YOUR GOAL: Quote every line from the top of the listing down to and including the line that contains "from mathutils import Vector, Matrix".

SOURCE EXCERPT:
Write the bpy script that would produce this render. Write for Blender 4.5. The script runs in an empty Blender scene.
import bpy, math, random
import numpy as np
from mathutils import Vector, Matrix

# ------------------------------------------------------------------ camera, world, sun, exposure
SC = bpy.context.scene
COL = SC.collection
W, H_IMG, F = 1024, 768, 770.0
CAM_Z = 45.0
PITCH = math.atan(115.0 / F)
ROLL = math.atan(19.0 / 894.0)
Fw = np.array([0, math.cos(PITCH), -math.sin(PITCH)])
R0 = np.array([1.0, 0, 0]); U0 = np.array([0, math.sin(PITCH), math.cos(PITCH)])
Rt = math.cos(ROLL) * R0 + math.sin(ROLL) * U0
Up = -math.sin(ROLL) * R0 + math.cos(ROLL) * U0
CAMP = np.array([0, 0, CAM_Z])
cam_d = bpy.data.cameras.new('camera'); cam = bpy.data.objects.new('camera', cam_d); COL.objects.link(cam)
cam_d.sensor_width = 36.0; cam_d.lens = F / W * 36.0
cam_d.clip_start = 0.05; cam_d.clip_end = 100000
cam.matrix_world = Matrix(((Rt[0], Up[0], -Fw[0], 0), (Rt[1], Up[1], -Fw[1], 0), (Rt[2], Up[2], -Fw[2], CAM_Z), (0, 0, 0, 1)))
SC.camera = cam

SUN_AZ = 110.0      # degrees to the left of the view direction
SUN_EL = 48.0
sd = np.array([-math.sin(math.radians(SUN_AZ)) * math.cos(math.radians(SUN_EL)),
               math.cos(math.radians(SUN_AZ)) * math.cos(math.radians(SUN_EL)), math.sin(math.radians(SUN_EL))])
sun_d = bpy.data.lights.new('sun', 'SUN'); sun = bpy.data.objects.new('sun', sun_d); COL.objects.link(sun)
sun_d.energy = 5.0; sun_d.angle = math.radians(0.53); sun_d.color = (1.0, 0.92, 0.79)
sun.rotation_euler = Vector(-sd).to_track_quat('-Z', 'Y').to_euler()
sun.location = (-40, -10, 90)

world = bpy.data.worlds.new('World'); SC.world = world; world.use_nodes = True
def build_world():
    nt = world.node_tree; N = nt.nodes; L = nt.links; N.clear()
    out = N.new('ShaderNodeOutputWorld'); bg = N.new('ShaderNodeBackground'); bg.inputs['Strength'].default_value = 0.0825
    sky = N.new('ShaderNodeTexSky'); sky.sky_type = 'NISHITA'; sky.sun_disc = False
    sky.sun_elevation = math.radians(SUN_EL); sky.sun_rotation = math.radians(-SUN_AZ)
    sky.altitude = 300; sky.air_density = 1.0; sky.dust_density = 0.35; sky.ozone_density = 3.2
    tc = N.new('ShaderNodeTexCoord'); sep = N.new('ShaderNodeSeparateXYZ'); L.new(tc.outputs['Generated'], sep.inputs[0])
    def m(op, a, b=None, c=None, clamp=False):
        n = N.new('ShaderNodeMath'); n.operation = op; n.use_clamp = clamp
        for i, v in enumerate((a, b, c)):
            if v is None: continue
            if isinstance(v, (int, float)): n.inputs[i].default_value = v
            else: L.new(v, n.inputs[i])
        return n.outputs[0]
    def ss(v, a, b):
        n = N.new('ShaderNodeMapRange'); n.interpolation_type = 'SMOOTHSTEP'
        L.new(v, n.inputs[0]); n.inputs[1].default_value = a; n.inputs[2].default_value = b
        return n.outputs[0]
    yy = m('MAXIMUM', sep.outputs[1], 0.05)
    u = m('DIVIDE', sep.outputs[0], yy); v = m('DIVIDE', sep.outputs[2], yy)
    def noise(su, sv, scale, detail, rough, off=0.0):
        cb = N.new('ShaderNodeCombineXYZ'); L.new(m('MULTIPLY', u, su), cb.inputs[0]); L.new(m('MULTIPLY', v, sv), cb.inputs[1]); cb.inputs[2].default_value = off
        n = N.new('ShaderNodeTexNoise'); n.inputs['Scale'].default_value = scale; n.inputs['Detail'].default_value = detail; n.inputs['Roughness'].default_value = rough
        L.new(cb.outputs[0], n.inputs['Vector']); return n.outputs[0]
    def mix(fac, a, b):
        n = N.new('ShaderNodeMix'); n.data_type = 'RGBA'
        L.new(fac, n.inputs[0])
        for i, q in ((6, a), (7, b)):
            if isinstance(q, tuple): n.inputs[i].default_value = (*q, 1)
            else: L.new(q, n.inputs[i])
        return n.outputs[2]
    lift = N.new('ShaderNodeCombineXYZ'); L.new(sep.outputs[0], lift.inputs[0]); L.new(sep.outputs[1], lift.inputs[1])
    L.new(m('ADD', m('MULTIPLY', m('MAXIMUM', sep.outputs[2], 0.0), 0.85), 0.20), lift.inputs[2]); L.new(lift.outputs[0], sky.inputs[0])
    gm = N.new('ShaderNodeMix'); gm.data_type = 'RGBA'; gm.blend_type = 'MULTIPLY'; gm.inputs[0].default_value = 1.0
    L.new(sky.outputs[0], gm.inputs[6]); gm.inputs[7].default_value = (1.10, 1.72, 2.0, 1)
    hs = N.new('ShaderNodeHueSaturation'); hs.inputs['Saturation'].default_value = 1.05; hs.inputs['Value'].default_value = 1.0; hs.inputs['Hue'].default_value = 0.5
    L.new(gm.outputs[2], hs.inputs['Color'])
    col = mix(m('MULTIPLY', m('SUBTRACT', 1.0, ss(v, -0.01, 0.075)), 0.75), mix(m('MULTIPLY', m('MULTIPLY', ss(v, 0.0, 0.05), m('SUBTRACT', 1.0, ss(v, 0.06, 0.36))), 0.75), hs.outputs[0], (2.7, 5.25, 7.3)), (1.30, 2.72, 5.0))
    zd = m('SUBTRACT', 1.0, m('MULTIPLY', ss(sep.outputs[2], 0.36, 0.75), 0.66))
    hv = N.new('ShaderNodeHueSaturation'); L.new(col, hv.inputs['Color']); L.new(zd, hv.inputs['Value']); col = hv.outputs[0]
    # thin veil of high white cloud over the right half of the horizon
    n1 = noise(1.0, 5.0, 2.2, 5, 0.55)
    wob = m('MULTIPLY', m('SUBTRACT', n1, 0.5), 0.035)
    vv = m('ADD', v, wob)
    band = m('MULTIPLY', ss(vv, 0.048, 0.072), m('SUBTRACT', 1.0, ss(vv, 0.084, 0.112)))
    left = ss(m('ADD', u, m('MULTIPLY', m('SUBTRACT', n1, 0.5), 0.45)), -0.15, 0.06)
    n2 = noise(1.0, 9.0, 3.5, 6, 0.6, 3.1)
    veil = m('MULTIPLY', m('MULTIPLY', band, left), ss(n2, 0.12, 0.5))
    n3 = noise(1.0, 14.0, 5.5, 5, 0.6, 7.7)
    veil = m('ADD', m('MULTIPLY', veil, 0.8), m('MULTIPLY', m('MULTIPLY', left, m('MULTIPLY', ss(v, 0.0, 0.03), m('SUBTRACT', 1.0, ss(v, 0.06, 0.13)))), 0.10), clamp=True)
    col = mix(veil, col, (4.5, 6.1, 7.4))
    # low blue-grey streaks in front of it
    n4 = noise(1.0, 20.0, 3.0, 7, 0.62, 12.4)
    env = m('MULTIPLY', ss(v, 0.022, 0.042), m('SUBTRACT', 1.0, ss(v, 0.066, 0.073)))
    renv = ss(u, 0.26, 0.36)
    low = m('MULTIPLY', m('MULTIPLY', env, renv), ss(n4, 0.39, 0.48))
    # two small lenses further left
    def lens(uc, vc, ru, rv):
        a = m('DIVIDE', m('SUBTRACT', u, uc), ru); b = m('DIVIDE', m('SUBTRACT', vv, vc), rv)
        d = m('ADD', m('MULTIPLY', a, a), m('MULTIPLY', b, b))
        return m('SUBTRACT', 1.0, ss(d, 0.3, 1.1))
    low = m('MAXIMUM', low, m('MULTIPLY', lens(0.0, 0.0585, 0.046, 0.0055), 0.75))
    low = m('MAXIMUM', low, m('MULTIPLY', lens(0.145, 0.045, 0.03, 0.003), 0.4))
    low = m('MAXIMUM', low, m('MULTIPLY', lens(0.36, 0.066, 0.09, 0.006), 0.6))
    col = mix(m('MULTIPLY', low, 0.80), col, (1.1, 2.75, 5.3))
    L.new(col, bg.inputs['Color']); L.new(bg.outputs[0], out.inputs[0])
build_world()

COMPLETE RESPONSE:
Write the bpy script that would produce this render. Write for Blender 4.5. The script runs in an empty Blender scene.
import bpy, math, random
import numpy as np
from mathutils import Vector, Matrix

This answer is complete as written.